It was along the rocky Superior shore at Copper Harbor that large outcroppings of copper would begin the great Keweenaw copper rush around 1844. The first shafts ever sunk along the peninsula would be along Hay’s Point – the craggy finger of land jutting out along the harbor’s entrance. The search for copper pushed southward, and with it the commerce and activity that Copper Harbor once knew. The migrating copper rush’s first stop was along the towering rocky precipices that made up the peninsula’s Cliff Range. It was along these cliffs that the region’s first profits were made – more than five years after the copper rush first began.

With the region’s first profits came a renewed optimism and copper fever. Several more mines were established nearby, and prospectors turned southward in search of the copper riches they now knew were there for the taking. This search resulted in the discovery of the Calumet Conglomerate Lode and the rise of the region’s largest and most profitable mine – the great Calumet & Hecla. In its shadow many other successful mines followed, their inexhaustible thirst for workers prompting the establishment of various worker communities such as Osceola, Tamarack, and Centennial. Together these scattering of towns and mining locations would create a sprawling metropolis of over 30,000 people.
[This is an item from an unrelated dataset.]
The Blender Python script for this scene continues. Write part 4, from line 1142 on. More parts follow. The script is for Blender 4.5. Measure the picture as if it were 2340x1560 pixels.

As mines pushed southward, new ports had to be established to deliver the men and supplies these fledging enterprises required. The towns of Eagle Harbor, Eagle River and Lac La Belle were all born from this need, serving the new crop of mines that had opened up along the peninsula’s rocky spine. The burgeoning central range of the Keweenaw required a convenient deep water port of their own, turning to the primitive waterway along the Portage Valley to serve their needs. By the end of the century this new transportation corridor would help the Portage Valley become the commercial and transportation hub for the entire peninsula – creating the cities of Houghton and Hancock in the process. Besides ports, these mines also required mills to work their copper spoils. The companies turned to the Lake Superior Shore and the deep waters of Torch Lake to provide the necessary water and tailings reservoir these mills needed. Serving these mills were even more towns, small communities built in the shadow of the mill’s they served along the peninsula’s outskirts and Torch Lake’s western shore.